— START —

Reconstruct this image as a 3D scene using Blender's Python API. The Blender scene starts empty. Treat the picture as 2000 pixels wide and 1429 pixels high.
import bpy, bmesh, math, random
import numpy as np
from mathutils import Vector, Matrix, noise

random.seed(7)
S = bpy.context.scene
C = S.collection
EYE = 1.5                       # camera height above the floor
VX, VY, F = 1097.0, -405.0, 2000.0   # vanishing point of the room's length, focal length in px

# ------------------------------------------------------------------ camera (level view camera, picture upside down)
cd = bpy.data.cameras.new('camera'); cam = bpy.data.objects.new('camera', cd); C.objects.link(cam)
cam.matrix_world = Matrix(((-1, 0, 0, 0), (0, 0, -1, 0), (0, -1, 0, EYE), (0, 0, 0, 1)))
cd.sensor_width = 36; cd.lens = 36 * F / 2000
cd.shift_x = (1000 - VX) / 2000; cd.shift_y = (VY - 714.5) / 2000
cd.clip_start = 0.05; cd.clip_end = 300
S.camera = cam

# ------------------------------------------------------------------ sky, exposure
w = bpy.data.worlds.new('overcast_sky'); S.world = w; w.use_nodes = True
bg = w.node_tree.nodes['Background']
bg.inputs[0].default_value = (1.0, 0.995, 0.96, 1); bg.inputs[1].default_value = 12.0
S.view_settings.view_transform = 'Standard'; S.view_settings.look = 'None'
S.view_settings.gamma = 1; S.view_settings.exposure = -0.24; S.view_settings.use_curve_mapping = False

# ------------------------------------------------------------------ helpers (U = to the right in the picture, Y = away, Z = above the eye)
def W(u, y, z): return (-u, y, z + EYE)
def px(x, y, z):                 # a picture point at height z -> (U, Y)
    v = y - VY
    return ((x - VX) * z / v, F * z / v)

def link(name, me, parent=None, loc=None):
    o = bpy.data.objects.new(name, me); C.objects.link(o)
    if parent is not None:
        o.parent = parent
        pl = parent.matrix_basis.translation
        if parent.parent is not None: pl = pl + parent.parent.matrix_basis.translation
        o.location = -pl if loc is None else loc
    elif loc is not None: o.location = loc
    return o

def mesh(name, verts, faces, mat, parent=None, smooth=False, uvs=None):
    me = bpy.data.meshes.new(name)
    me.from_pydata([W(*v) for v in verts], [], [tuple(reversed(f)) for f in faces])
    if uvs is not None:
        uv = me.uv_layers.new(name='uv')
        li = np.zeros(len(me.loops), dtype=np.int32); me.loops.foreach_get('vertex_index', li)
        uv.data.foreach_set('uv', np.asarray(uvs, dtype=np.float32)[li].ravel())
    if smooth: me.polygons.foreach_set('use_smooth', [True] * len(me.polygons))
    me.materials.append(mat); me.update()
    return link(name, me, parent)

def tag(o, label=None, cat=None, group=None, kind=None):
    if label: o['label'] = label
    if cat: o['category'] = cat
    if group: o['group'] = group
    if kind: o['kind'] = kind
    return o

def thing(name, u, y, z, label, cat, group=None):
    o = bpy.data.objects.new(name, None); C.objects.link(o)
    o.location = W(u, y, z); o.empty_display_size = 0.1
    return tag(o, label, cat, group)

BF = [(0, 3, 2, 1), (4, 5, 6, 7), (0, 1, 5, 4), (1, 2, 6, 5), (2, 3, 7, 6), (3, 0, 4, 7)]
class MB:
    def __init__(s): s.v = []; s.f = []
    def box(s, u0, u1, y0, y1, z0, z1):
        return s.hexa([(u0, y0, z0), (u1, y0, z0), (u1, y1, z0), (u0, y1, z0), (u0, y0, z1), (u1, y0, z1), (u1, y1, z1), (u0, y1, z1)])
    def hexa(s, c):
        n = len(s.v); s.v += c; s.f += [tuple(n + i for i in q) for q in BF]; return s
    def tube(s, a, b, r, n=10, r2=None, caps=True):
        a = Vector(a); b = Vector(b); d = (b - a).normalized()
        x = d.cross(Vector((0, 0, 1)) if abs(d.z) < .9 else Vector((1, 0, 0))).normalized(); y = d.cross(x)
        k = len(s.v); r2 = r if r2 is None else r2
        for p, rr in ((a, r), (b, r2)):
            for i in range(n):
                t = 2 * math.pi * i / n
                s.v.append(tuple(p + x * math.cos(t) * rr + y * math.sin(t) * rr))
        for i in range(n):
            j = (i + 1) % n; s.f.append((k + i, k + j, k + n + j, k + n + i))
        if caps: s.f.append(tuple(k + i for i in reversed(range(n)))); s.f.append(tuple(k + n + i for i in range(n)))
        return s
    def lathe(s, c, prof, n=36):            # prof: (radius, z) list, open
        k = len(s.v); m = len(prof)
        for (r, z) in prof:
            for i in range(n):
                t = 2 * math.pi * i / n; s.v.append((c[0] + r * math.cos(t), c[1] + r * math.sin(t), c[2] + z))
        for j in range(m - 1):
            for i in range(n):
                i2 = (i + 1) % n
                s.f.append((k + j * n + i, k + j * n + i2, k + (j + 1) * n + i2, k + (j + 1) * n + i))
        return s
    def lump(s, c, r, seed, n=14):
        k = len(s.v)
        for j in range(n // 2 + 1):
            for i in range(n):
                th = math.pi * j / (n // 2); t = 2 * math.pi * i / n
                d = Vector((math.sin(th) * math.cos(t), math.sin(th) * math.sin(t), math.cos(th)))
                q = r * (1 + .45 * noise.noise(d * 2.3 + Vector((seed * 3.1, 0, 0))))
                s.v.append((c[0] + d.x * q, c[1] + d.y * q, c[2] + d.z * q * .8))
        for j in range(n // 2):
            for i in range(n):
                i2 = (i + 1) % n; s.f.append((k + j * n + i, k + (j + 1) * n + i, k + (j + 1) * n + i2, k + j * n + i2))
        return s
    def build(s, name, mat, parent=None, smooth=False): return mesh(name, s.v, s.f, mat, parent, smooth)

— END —

> [PROMPT] Look at the material above and copy, word for word, its lines from the first through the one containing "from mathutils import Vector, Matrix, noise".

> [OUTPUT FOR THIS EXERCISE]
Reconstruct this image as a 3D scene using Blender's Python API. The Blender scene starts empty. Treat the picture as 2000 pixels wide and 1429 pixels high.
import bpy, bmesh, math, random
import numpy as np
from mathutils import Vector, Matrix, noise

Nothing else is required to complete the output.